> Directive: Do not copy the pictures. Write out the lines from the start of the entries through the line containing "link_bm('rim_board', bm, M['rim'], wall)".

> Material for the task:
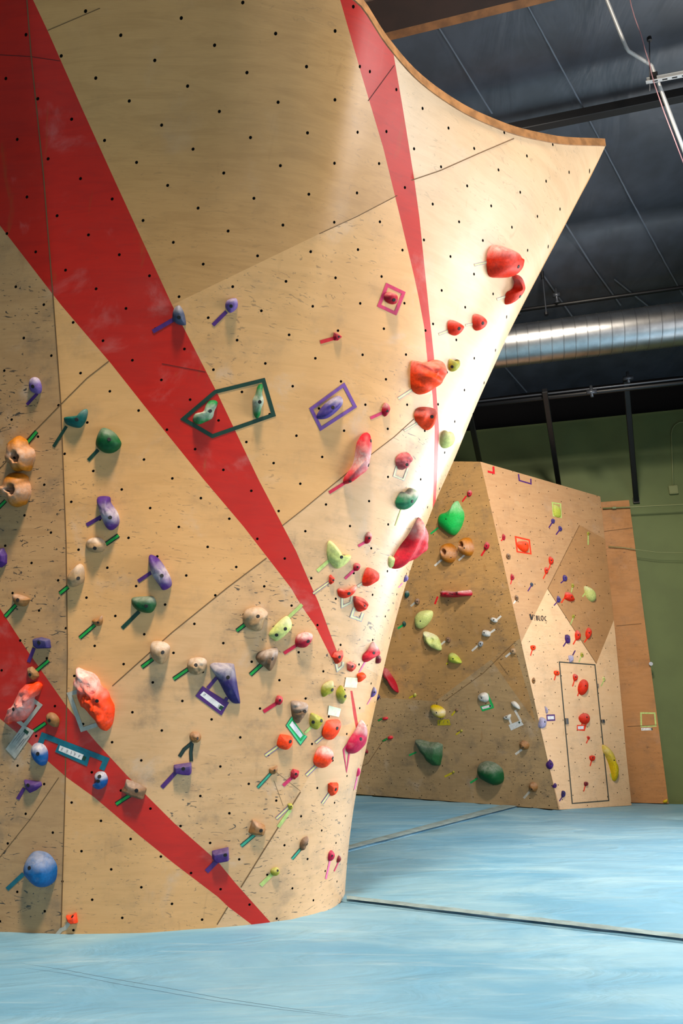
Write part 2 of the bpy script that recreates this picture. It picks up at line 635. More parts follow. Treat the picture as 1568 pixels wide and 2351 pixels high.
# bent board along the upper rim
bm = bmesh.new()
rows = []
for i in range(int(NU * 0.3), NU + 1):
    p = WP[NV][i]
    q = WP[NV][max(0, i - 1)] if i == NU else WP[NV][i + 1]
    tdir = ((q - p) if i < NU else (p - q)).normalized()
    n = Vector((tdir.y, -tdir.x, 0)).normalized()        # towards the hall
    if n.y > 0:
        n = -n
    k = Vector((0, 0, 1))
    h = 0.058
    rows.append([bm.verts.new(p + n * 0.004 - k * 0.004), bm.verts.new(p + n * 0.004 + k * h),
                 bm.verts.new(p - n * 0.10 + k * h), bm.verts.new(p - n * 0.10 - k * 0.004)])
for a, b in zip(rows, rows[1:]):
    for k in range(4):
        bm.faces.new((a[k], a[(k + 1) % 4], b[(k + 1) % 4], b[k]))
bm.faces.new(rows[0])
bm.faces.new(rows[-1][::-1])
link_bm('rim_board', bm, M['rim'], wall)


def ribbon_pts(wk, pts, wpx, off, step=9.0, vert_off=None):
    """drape a band of width wpx along px polyline on wall wk; returns rows of (left,right) points with miter"""
    rows = []
    n = len(pts)
    closed = n > 2 and pts[0] == pts[-1]
    for i in range(n):
        p = pts[i]
        dirs = []
        if i > 0:
            dirs.append((p[0] - pts[i - 1][0], p[1] - pts[i - 1][1]))
        elif closed:
            dirs.append((p[0] - pts[-2][0], p[1] - pts[-2][1]))
        if i < n - 1:
            dirs.append((pts[i + 1][0] - p[0], pts[i + 1][1] - p[1]))
        elif closed:
            dirs.append((pts[1][0] - p[0], pts[1][1] - p[1]))
        ns = []
        for dx, dy in dirs:
            l = math.hypot(dx, dy) or 1
            ns.append((-dy / l, dx / l))
        if len(ns) == 2:
            mx, my = ns[0][0] + ns[1][0], ns[0][1] + ns[1][1]
            l = math.hypot(mx, my)
            if l < 1e-3:
                mx, my, sc_ = ns[0][0], ns[0][1], 1
            else:
                mx, my = mx / l, my / l
                sc_ = 1 / max(0.45, mx * ns[0][0] + my * ns[0][1])
            nv = (mx * sc_, my * sc_)
        else:
            nv = ns[0]
        rows.append((p, nv))
    out = []
    for i in range(n - 1):
        (p, a), (q, b) = rows[i], rows[i + 1]
        L = math.hypot(q[0] - p[0], q[1] - p[1])
        m = max(1, int(L / step))
        for k in range(m + (1 if i == n - 2 else 0)):
            t = k / m
            out.append(((p[0] + (q[0] - p[0]) * t, p[1] + (q[1] - p[1]) * t), (a[0] + (b[0] - a[0]) * t, a[1] + (b[1] - a[1]) * t)))
    return out


def drape(name, wk, pts, wpx, mats, parent=None, off=0.002, fr=(-1, 1), fm=(0,), step=9.0, rag=0.0):
    R_ = ribbon_pts(wk, pts, wpx, off, step)
    bm = bmesh.new()
    prev = None
    rnd = random.Random(int(pts[0][0] * 7 + pts[0][1]))
    c0 = None
    for (x, y), (nx, ny) in R_:
        row = []
        for q in fr:
            j = rag * rnd.uniform(-1, 1) * wpx
            h = hit(BV[wk], x + nx * q * wpx / 2 + j, y + ny * q * wpx / 2 + j)
            if h is None:
                row = None
                break
            row.append(h[0] + h[1] * off)
        if row is None:
            prev = None
            continue
        if c0 is None:
            c0 = row[0].copy()
        vs = [bm.verts.new(p - c0) for p in row]
        if prev:
            for k in range(len(fr) - 1):
                f = bm.faces.new((prev[k], prev[k + 1], vs[k + 1], vs[k]))
                f.material_index = fm[k]
        prev = vs
    if not bm.faces:
        bm.free()
        return None
    return link_bm(name, bm, mats, parent, loc=c0)


def fill(name, wk, quad, mat, parent=None, off=0.0022, nsub=6):
    bm = bmesh.new()
    g = []
    c0 = None
    a, b, c, d = quad
    for j in range(nsub + 1):
        row = []
        for i in range(nsub + 1):
            s, t = i / nsub, j / nsub
            x = (a[0] * (1 - s) + b[0] * s) * (1 - t) + (d[0] * (1 - s) + c[0] * s) * t
            y = (a[1] * (1 - s) + b[1] * s) * (1 - t) + (d[1] * (1 - s) + c[1] * s) * t
            h = hit(BV[wk], x, y)
            if h is None:
                bm.free()
                return None
            p = h[0] + h[1] * off
            if c0 is None:
                c0 = p.copy()
            row.append(bm.verts.new(p - c0))
        g.append(row)
    for j in range(nsub):
        for i in range(nsub):
            bm.faces.new((g[j][i], g[j][i + 1], g[j + 1][i + 1], g[j + 1][i]))
    return link_bm(name, bm, mat, parent, loc=c0)


SEAMS_W = [([(x, y) for y, x in CREASE[1:-2]] + [(140, 2142)], 2.6),
           ([(0, 1075), (60, 1010), (143, 925), (200, 868), (250, 829)], 2.0),
           ([(258, 1575), (395, 1452), (521, 1350), (612, 1281)], 2.2),
           ([(648, 1207), (700, 1166), (800, 1083), (905, 1003), (950, 962)], 1.8),
           ([(490, 2136), (523, 2082)], 2.2), ([(553, 2037), (610, 1945), (690, 1818)], 2.4),
           ([(110, 70), (230, 19)], 1.8), ([(0, 126), (70, 130), (138, 140)], 1.8),
           ([(945, 414), (1010, 392), (1100, 352), (1180, 318)], 2.2), ([(733, 537), (820, 497), (912, 449)], 1.6),
           ([(845, 232), (905, 150)], 1.6), ([(629, 1792), (650, 1850)], 0.8), ([(628, 1768), (690, 1816)], 0.8),
           ([(0, 1968), (70, 1880), (135, 1785)], 1.6), ([(372, 835), (472, 854)], 1.8)]
for pts, wpx in SEAMS_W:
    drape('panel_seam', 'W', pts, wpx, M['seam_red'] if pts[0] in ((0, 126), (845, 232), (372, 835)) else M['seam'], wall, off=0.0012, step=14)

# ---------------------------------------------------------------- far climbing walls
AX = Vector((.968, -.252, 0)).normalized()
BX = Vector((.252, .968, 0)).normalized()


def plane_hit(px, py, o, n):
    d = ray(px, py)
    t = (o - EYE).dot(n) / d.dot(n)
    return EYE + d * t


A0 = Vector((3.05, 10.37, 0))
nR = Vector((.53, -1.23, 0)).normalized()           # right face, vertical
T0 = plane_hit(1103, 1060, A0, nR)
B0 = Vector((.27, 12.42, 0))
nL = (B0 - A0).cross(T0 - A0).normalized()
if nL.y > 0:
    nL = -nL


def far_face(name, o, n, poly, mats, zones, wk, ang, drop=True):
    pts = [plane_hit(x, y, o, n) for x, y in poly]
    ex = Vector((0, 0, 1)).cross(n).normalized()
    ey = n.cross(ex).normalized()
    if ey.z < 0:
        ey = -ey
    bm = bmesh.new()
    a = bm.loops.layers.uv.new('sheet')
    b = bm.loops.layers.uv.new('grid')
    f = bm.faces.new([bm.verts.new(p) for p in pts])
    for zp, mi in zones:
        cut(bm, zp, margin=2000)
        paint(bm, zp, mi)
    for f in bm.faces:
        for lp in f.loops:
            q = lp.vert.co - o
            U, V = q.dot(ex), q.dot(ey)
            lp[a].uv = (U, V)
            lp[b].uv = lattice(U, V, ang, PITCH_M * 0.98)
    # thickness: turn the outline back
    bd = [e for e in bm.edges if len(e.link_faces) == 1]
    ret = bmesh.ops.extrude_edge_only(bm, edges=bd)
    back = Vector((0.02, 0.3, 0))
    for v in [g for g in ret['geom'] if isinstance(g, bmesh.types.BMVert)]:
        v.co += back
    for e in ret['geom']:
        if isinstance(e, bmesh.types.BMFace):
            e.material_index = len(mats) - 1
    bm.normal_update()
    ob = link_bm(name, bm, mats)
    BV[wk] = BVHTree.FromPolygons([tuple(p) for p in pts], [list(range(len(pts)))])
    return ob


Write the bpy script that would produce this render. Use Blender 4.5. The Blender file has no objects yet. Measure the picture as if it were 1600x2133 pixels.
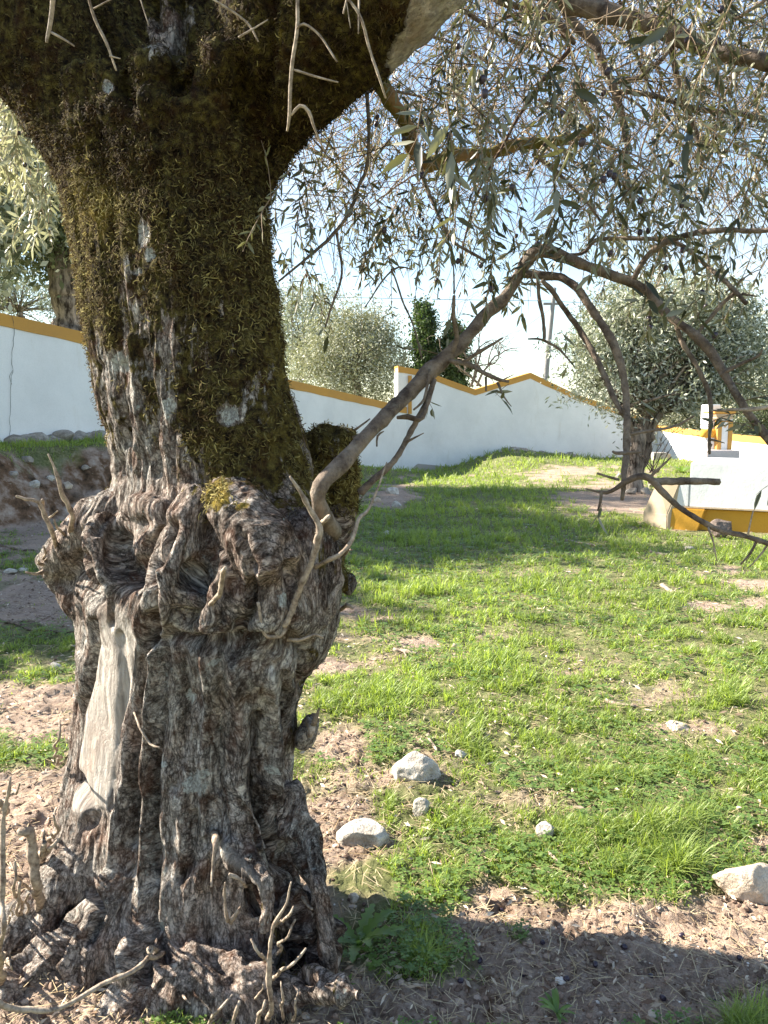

> Reply to the exercise:
Write part 2 of the bpy script that recreates this picture. It picks up at line 635. More parts follow. Treat the picture as 1568 pixels wide and 2351 pixels high.
# bent board along the upper rim
bm = bmesh.new()
rows = []
for i in range(int(NU * 0.3), NU + 1):
    p = WP[NV][i]
    q = WP[NV][max(0, i - 1)] if i == NU else WP[NV][i + 1]
    tdir = ((q - p) if i < NU else (p - q)).normalized()
    n = Vector((tdir.y, -tdir.x, 0)).normalized()        # towards the hall
    if n.y > 0:
        n = -n
    k = Vector((0, 0, 1))
    h = 0.058
    rows.append([bm.verts.new(p + n * 0.004 - k * 0.004), bm.verts.new(p + n * 0.004 + k * h),
                 bm.verts.new(p - n * 0.10 + k * h), bm.verts.new(p - n * 0.10 - k * 0.004)])
for a, b in zip(rows, rows[1:]):
    for k in range(4):
        bm.faces.new((a[k], a[(k + 1) % 4], b[(k + 1) % 4], b[k]))
bm.faces.new(rows[0])
bm.faces.new(rows[-1][::-1])
link_bm('rim_board', bm, M['rim'], wall)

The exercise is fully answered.